Na questão mais polêmica da caminhada de Tancredo rumo ao poder, a sua eleição indireta pelo Colégio Eleitoral após a derrota da Emenda Dante de Oliveira, que defendia as eleições diretas, em 1984, o filme deixa claro o que de fato ocorreu, desde o primeiro comício: Ulysses Guimarães seria o candidato de consenso se o povo pudesse eleger seu presidente e, Tancredo, era o “plano B” para disputar no Colégio Eleitoral. Os dois sabiam disso, mas é claro que não admitiam em público.
“Tancredo, a Travessia” é um documentário para ser mostrado nas escolas, claro, mas mesmo quem viveu aquela época deveria ver este filme para relembrar alguns episódios e evitar que os mesmos erros se repitam.

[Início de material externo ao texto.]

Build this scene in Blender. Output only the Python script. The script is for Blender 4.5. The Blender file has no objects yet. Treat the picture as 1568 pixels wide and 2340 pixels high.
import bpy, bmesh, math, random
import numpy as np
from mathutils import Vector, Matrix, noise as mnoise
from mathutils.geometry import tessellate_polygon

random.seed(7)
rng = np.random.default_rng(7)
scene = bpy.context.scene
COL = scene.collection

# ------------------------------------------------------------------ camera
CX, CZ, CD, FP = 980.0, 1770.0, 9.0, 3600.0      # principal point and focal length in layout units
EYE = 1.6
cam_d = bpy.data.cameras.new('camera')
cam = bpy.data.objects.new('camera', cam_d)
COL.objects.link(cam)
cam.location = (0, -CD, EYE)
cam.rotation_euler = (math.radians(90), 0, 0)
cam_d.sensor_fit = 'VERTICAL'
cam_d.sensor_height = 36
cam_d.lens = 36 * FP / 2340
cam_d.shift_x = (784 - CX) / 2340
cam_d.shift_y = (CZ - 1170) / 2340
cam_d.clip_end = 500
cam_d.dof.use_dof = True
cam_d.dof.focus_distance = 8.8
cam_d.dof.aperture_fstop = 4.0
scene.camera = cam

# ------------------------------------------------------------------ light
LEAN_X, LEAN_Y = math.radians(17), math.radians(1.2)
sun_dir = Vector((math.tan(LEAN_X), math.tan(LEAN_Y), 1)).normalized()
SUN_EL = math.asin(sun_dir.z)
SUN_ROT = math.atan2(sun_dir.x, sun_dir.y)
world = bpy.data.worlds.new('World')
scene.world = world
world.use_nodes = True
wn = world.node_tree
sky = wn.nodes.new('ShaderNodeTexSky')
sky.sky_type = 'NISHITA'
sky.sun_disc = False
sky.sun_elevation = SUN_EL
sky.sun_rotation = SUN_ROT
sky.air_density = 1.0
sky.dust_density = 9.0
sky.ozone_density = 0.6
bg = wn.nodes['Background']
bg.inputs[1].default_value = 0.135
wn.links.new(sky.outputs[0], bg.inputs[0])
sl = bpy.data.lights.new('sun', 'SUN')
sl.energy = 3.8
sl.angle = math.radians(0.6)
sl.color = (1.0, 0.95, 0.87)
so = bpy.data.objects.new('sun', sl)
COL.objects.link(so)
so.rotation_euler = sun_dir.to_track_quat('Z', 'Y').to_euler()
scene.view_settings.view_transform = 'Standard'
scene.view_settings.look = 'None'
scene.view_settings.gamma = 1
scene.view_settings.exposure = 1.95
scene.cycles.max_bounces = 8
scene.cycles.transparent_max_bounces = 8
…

Por exemplo, os dirigentes e parlamentares do PT, que se recusaram a votar em Tancredo, em 1985, e depois recusaram o apoio de Ulysses, no segundo turno da campanha de Lula em 1989. A gente sempre sai destes filmes achando que a história poderia ter sido diferente
O festival “É tudo Verdade” vai até domingo. São ao todo 92 filmes, produzidos em 26 países, sendo 18 deles nacionais. Não percam.